Night (M.A. Reilly, 2011)
 I want to suggest here that we are at a moment in time when the wood smoke has turned to flickering and we need to recognize it as such.  Technologies, that is--anything beyond our physical selves that we use to create, to alter a given reality are old and have never been neutral.  The current ones allow those with access to compose alone or with others and to do so not only across vast geographies simultaneously, but also across time, throwing into uncertain fashion what it means to be in a present moment especially as remixing becomes more common, more easily doable.  Whose present does a collaborated upon work of art exist in?  What about works that are remixed?   I think here of Walter Benjamin who in writing about mechanical reproduction in the 1930s said: "Even the most perfect reproduction of a work of art is lacking in one element: its presence in time and space, its unique existence at the place where it happens to be."  Is remix based on mechanical reproduction an original composition existing in a specific time?

Technologies today are a type of time machine--portals to potential invention--ones that alter established borders such as social strata; political, economic, and physical geographies; ideological allegiances; and notions of time.  In doing so our use of these technologies give rise to liberation and constraint. 

An Offering (M.A. Reilly, 2011)
Technologies have never been mere tools and we would be wise to remember that. Jacques Ellul and Lewis Mumford each wrote about the machine as being anti-social and oddly this may be an even keener truth today.

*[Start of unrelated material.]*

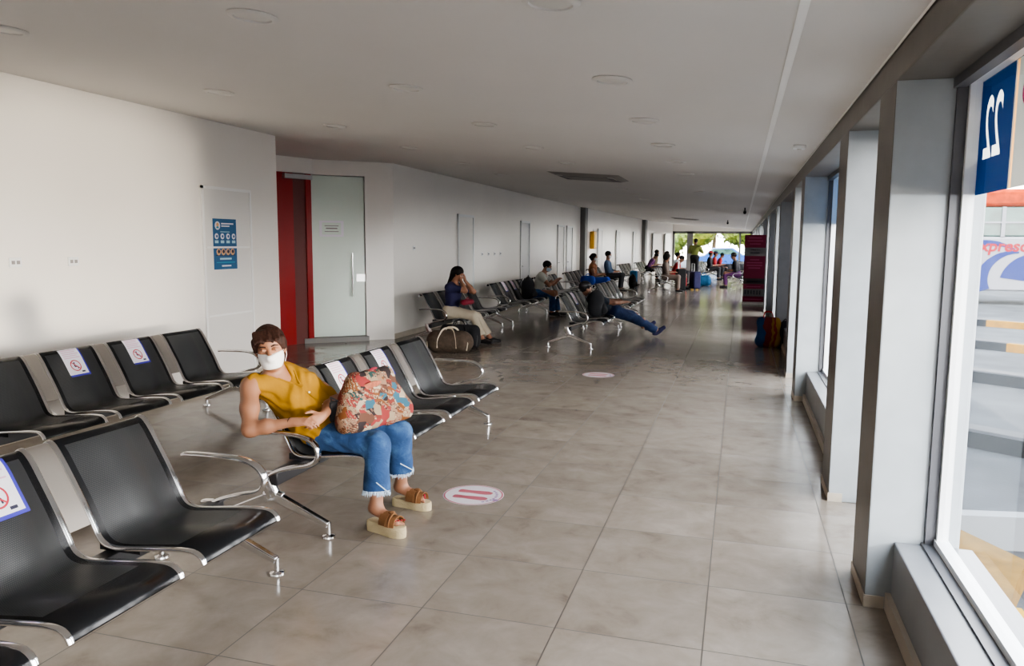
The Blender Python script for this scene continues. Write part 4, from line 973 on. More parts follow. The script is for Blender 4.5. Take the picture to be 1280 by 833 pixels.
def sandal(e):
    an=J['an'+e];td=nrm(V(J['toe'+e][0],J['toe'+e][1],0));sd=np.cross(V(0,0,1),td);sg=1 if e=='L' else -1
    r=thing('platform_sandal','tan sandal with thick cream sole, on the foot %s'%('nearest the camera' if e=='R' else 'farther from the camera'),'sandal',(0,0,0));
    base=an+O;bz=base[2]-.075
    out=[(-.055,.0),(-.050,.026),(-.02,.036),(.05,.034),(.11,.042),(.155,.044),(.190,.032),(.205,.008),(.200,-.016),(.175,-.034),(.12,-.042),(.05,-.034),(-.02,-.036),(-.05,-.026)]
    out=dens(out+[out[0]],3)[:-1]
    m=MB();pts=[base+td*x+sd*y for x,y in out]
    n=len(pts);vs=[];prof=[(0,.965),(.006,1.0),(.5,1.02),(.93,1.0),(1,.97)]
    for t,sc in prof:
        for (x,y),p in zip(out,pts):
            zz=t*bz;c=base+td*.075;vs.append((c[0]+(p[0]-c[0])*sc,c[1]+(p[1]-c[1])*sc,max(zz,0.001)))
    fs=[(j*n+i,j*n+(i+1)%n,(j+1)*n+(i+1)%n,(j+1)*n+i) for j in range(len(prof)-1) for i in range(n)]+[tuple(range(n-1,-1,-1)),tuple((len(prof)-1)*n+i for i in range(n))]
    m.add(vs,fs);build('sole',m,M['cork'],r)
    m=MB()
    def arch(x,w,h,hw):
        return [base+td*(x)+sd*(hw*math.cos(a))+V(0,0,bz-base[2]+max(0,h*math.sin(a))) for a in[PI*i/10 for i in range(11)]]
    m.sweep(arch(.085,.06,.066,.045),[(-.028,-.003),(.028,-.003),(.028,.003),(-.028,.003)],wax=td);m.sweep(arch(.135,.05,.052,.046),[(-.026,-.003),(.026,-.003),(.026,.003),(-.026,.003)],wax=td+sd*.35)
    m.sweep(arch(.118,.05,.064,.044),[(-.022,-.003),(.022,-.003),(.022,.003),(-.022,.003)],wax=td-sd*.5)
    m.ell(base+td*.115+V(0,0,bz-base[2]+.066),(.022,.016,.010));build('strap',m,M['suede'],r)
    nl=MB();s=.93
    for i in range(5):nl.ell(base-V(0,0,.043)+td*(.198-.010*i)*s-sd*(sg)*(.028-.0145*i)*s,(.006,.0055,.0045))
    o=build('toenails',nl,M['nail'],wom);o.location=-Vector(O)
sandal('R');sandal('L')
from mathutils.bvhtree import BVHTree
sh_=[c for c in wom.children if c.name.startswith('shirt')][0]
bv=BVHTree.FromPolygons([v.co[:] for v in sh_.data.vertices],[tuple(p.vertices) for p in sh_.data.polygons])
def onshirt(h,l=0):
    o_=J['pel']+up*h+lat*l+fw*.5;hit=bv.ray_cast(Vector(o_),Vector(-fw));return hit[0]
path=[onshirt(h) for h in np.linspace(.33,.05,12)]
path=[Vector(p)+Vector(fw)*.002 for p in path if p is not None]
if len(path)>3:
    m=MB();m.sweep(path,rsec_(.022,.005),wax=tuple(lat));build('placket',m,M['mustard'],sh_)
    for k_ in (0.20,0.55,.9):
        p=path[int(k_*(len(path)-1))];m=MB();m.ell(p+Vector(fw)*.004,(.0065,.0065,.0065));build('button',m,M['button'],sh_)
pts=[]
for a_ in np.linspace(-1,1,17):
    p=onshirt(.335+.12*abs(a_),a_*.075)
    if p is not None:pts.append(Vector(p)+Vector(fw)*.001)
if len(pts)>5:
    m=MB();m.tube(pts,.006,6);build('neck_trim',m,M['mustard'],sh_)
m=MB();m.ell(J['wrR']+V(-.012,-.005,0),(.006,.024,.026));build('wrist_band',m,M['hairb'],wom)
# patchwork bag on her lap
def bag_prims(c,ax,h,L,W,k=.05):
    return []
r=thing('patchwork_bag',"colourful patchwork cloth bag resting on the woman's lap",'bag',(-1.995,3.93,.0))
a0,a1=V(-.04,-.20,.615),V(.075,.20,.605)
o=[cap(a0,a1,.085,.085,.04),cap(a0*.88+a1*.12+V(-.03,0,.11),a0*.1+a1*.9+V(-.03,0,.11),.075,.075,.07),cap(a0*.74+a1*.26+V(-.05,0,.20),a0*.12+a1*.88+V(-.05,0,.215),.055,.05,.07),plane((0,0,.553),(0,0,-1))]
sdf_obj('bag_body',o,M['patch'],r,.009,wr=.006,wf=30)
m=MB();m.sweep(dens([V(-.02,-.13,.77),V(.03,-.08,.80),V(.04,.02,.79),V(.03,.10,.74),V(.06,.16,.68)],4),rsec(.035,.008),wax=(.2,.3,.9));build('strap',m,P('red_brown_strap',(.30,.09,.05),.8,var=.4,vscale=40),r)
m=MB();m.sweep(dens([V(.05,-.14,.585),V(.055,-.05,.60),V(.10,.06,.60),V(.14,.16,.60)],4),rsec(.055,.010),wax=(0,0,1));build('pale_trim',m,P('pale_patch_trim',(.50,.42,.32),.85,var=.3,vscale=20),r)
m=MB();m.tube(dens([V(-.03,-.03,.83),V(-.02,.02,.865),V(-.02,.09,.865),V(-.02,.14,.83)],4),.010,8);build('handle',m,M['maroon'],r)
# dark phone case / pouch under her hands
r=thing('black_pouch',"small black pouch between the woman's hands and the patchwork bag",'pouch',(-2.10,3.73,.665),.5);m=MB();m.box(-.05,.05,-.015,.015,-.06,.06);build('pouch_body',m,M['blackfab'],r,bevel=.012);m=MB();m.tube([(-.04,0,.055),(-.04,-.05,.09),(.0,-.06,.07)],.004,6);build('wrist_strap',m,M['blackfab'],r)
# --- woman covering her face on the far wall bench
XS=-4.42
J2=seated(dict(lean=.12,twist=-.15,hp=.55,s=.95,hR=(.16,-.02,1.03),hL=(.20,.10,1.0),ehR=(.5,-.35,-.8),ehL=(.6,.3,-.8),hdR=(-.1,.1,1),hdL=(-.15,0,1),pnR=(-1,0,.1),pnL=(-1,0,.1),fR=(.55,-.05,.085),fL=(.62,.12,.085)))
person('person.001','seated woman in navy with beige trousers hiding her face in her hands',(XS,11.50,0),0,J2,dict(s=.95,skin='skin',shirt='navy',sleeve=.75,hem=-.03,pants='beige',cuff=.85,shoes='black',hair='hairk',hstyle='long',curlR=.25,curlL=.3,bulk=1.05),res=.010)
r=thing('handbag',"maroon handbag on the lap of the woman hiding her face",'handbag',(-4.14,11.48,.66));sdf_obj('bag_body',[cap((-.02,-.12,0),(.02,.12,0),.055,.055,.03,sq=(V(.3,0,1)/1.044,.8)),plane((0,0,-.055),(0,0,-1))],M['maroon'],r,.010);m=MB();m.tube([(0,-.08,.04),(.02,0,.085),(0,.08,.04)],.007,6);build('handle',m,M['maroon'],r)
def duffel(name,lab,loc,rz,L,W,H,mat,strap,cat='bag'):
    r=thing(name,lab,cat,loc,rz);o=[cap((-L/2+W*.5,0,W*.5),(L/2-W*.5,0,W*.5),W*.5,W*.5,.03),cap((-L/2+W*.4,0,H-W*.4),(L/2-W*.4,0,H-W*.4),W*.4,W*.4,.08),ell((-L/2+W*.4,0,H*.45),(W*.42,W*.5,H*.45),None,.05),ell((L/2-W*.4,0,H*.45),(W*.42,W*.5,H*.45),None,.05),ell((0,0,H*.45),(L*.4,W*.52,H*.5),None,.05),plane((0,0,.002),(0,0,-1))]
    sdf_obj('bag_body',o,M[mat],r,.012,wr=.004,wf=30)
    for sy in(-1,1):
        m=MB();m.sweep(dens([V(-L*.22,sy*W*.52,H*.25),V(-L*.2,sy*W*.5,H*.7),V(-L*.12,sy*W*.3,H*1.12),V(0,sy*W*.2,H*1.2),V(L*.12,sy*W*.3,H*1.12),V(L*.2,sy*W*.5,H*.7),V(L*.22,sy*W*.52,H*.25)],3),rsec(.028,.007),wax=(1,0,0) if False else (0.01,sy*.3,1));build('handle',m,M[strap],r)
    m=MB();m.sweep([(-L*.42,0,H*.93),(0,0,H*1.0),(L*.42,0,H*.93)],rsec(.02,.006),wax=(0,1,0));build('zip',m,M['black'],r)
    m=MB()
    for sx in(-1,1):
        m.tube([(sx*L*.45,-W*.45,.05),(sx*L*.47,-W*.40,H*.5),(sx*L*.40,-W*.2,H*.86)],.007,6)
    build('piping',m,M[strap],r);return r
duffel('duffel_bag','brown canvas duffel bag with cream handles on the floor beside the bench',(-4.04,10.46,0),.05,.66,.30,.30,'brownbag','cream')
duffel('black_bag',"flat black bag behind the brown duffel at the woman's feet",(-4.05,10.92,0),.1,.62,.22,.36,'blackfab','black')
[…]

Ellul in The Technological Society wrote, "Capitalism did not create our world; the machine did....The machine took its place in a social milieu that was not made for it, and for that reason created the inhuman society in which we live" (p.5).  Ellul, in the same work, quotes Mumford who said, "The machine is anti-social."

The night has never been broken, for what it means to fear, to love, to want, to desire--evolves alongside the very technologies we think have freed us. The Internet is made and remade--for now an oddly inorganic thing that we compose as we are composed by it.